Updateϕ(y, ξ, μ, σ²ₙ, ϕ₀, κ₀)

Sampling update the AR coefficient in the log-volatility evolution

setUpLogChi2Mixture(nComp, df)

Sets up a Normal mixture to approximate the distribution of the log χ²₁ random variable.

Examples

julia> histogram(log.(rand(Chisq(1),10000)), normalize = true, fillcolor = :lightgray, linecolor = :white, lw = 0.5, label = "simulated")
julia> mix = SetUpLogChi2Mixture(10, 1) # Omori et al (2007) 10-comp
julia> plot!(-20:0.01:4, pdf.(mix.dist, -20:0.01:4), color = :black, label = "10-comp")
julia> mix = SetUpLogChi2Mixture(5, 1) # Carter-Kohn 5-component
julia> plot!(-20:0.01:4, pdf.(mix.dist, -20:0.01:4), color = :cornflowerblue, label = "5-comp")

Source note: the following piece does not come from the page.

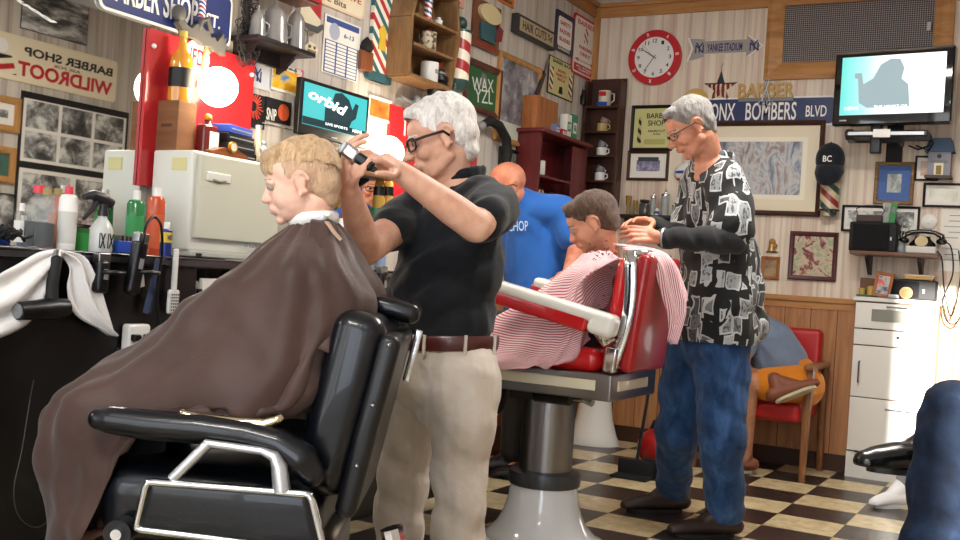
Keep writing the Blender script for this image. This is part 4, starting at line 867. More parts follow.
# small frames to the right
framed('framed_picture','gold framed picture with blue mat under the right television','picture','B',(876,162,913,205),GOLDF,photo([(.35,'#3c4a50'),(.5,'#8f9a98'),(.62,'#d8dcd8')],6),b=.022,d=.02,matm=mat('blue_mat','#4a6aa8',.7),mb_=.05)
framed('framed_photo','small black framed print behind the birdhouse','picture','B',(916,156,938,181),BLACKP,photo([(.3,'#8a3a2a'),(.5,'#c9a890'),(.7,'#e8e4dc')],5),b=.01,matm=PAPER,mb_=.02)
framed('framed_photo','black framed pale sketch at the right edge','picture','B',(924,183,963,208),BLACKP,photo([(.3,'#9aa08a'),(.5,'#d4d4c4'),(.6,'#e9e7dd')],5),b=.013,matm=PAPER,mb_=.02)
framed('framed_photo','wide black framed panorama behind the speaker and telephone','picture','B',(843,205,919,234),BLACKP,photo(GREY,12),b=.013,matm=PAPER,mb_=.02)
t,w,h=framed('framed_picture','maroon framed colourful figurine picture below the cap','picture','B',(791,231,836,282),wood('maroon_frame','#54222a','#3a1418',5,'z'),photo([(.3,'#2a2624'),(.42,'#7c2e2e'),(.5,'#c9b8a0'),(.6,'#8a9a70'),(.7,'#d8c8b8')],14),b=.028,d=.02,matm=PAPER,mb_=.0)
t,w,h=wthing('birdhouse','grey birdhouse with blue roof on the back wall','birdhouse','B',(929,140,953,180),off=.003)
MB().prism([(-w*.42,-h*.45),(w*.42,-h*.45),(w*.42,h*.15),(-w*.42,h*.15)],.09).build('house_body',mat('birdhouse_grey','#8b8d98',.6),t)
MB().prism([(-w*.55,h*.15),(w*.55,h*.15),(w*.4,h*.48),(-w*.4,h*.48)],.11).build('roof',mat('birdhouse_blue','#4c6484',.6),t)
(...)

Update_h(ỹ, m, v, Dᵩ, ξ, ϕ, σ²ₙ, μ)

Update log-volatility series for one parameter

Updateμ(y, ξ, ϕ, σ²ₙ, m₀, σ₀)

Sampling update of the mean in the logvariance evolution - Centered parameterization

UpdateMixAlloc(ỹ, h, mixDist)

Update the mixture component allocation for the log-volatility series

UpdateMixAlloc(ỹ, h, mixDist)

Update the mixture component allocation for the log-volatility series

Updateξ(y, ϕ, σ²ₙ, μ, α, β)

Sampling update step for the Polya-Gamma variables

UpdateμNC(ỹ, h̃, m, v, m₀, σ₀)

Sampling update of the mean in the logvariance evolution - Non-centered parameterization

Updateσ²ₙ(y, ξ, ϕ, μ, ν₀, ψ₀)

Sampling update of the variance in the log-volatility evolution

update_dsp!(ν, S, P, H, H̃, ξ, ϕ, μ, σ²ₙ, prior, 
    mix, Dᵩ, offset = eps(), α = 1/2, β = 1/2, updateσₙ = false)

A single Gibbs update of all dynamic shrinkage process (DSP) parameters given a T × p matrix of parameter innovations, ν.

The columns of ν correspond to different parameters, which are assumed to be independent. The elements in a column of ν are innovations for the log-volatility evolution, i.e.

νₜ ~ N(0, exp(hₜ/2)) for t = 1,2,...,T hₜ = μ + ϕ(hₜ₋₁ - μ) + ηₜ, where εₜ ~ N(0,σₙ/√ξₜ) ξₜ ~ PG(2α) is a Polya-Gamma variable.

The columns of H contains the log-volatility evolution for a given parameter: hₜ for t = 1,2,...,T. The Polya-Gamma construction gives a marginal distribution for ηₜ ~ Z(α,α,0,σₙ).

prior is a named tuple with fields ϕ₀, κ₀, m₀, σ₀, ν₀, ψ₀, which are the prior parameters for the AR coefficient ϕ, the mean μ, and the variance σ²ₙ in the log-volatility evolution.

The usual square-and-log trick in stochastic volatility models is used to turn hₜ into an additive parameter ỹₜ = log(νₜ² + offset) = hₜ + qₜ, where qₜ ~ log χ²₁, which is approximated by a mixture of normals distribution with mixture allocation given by the T × p matrix S. The posterior probabilities of the mixture allocation are stored in the T × p matrix P.

mix is a named tuple with fields dist, m, v, which is the mixture distribution, and the means and variances of the mixture components.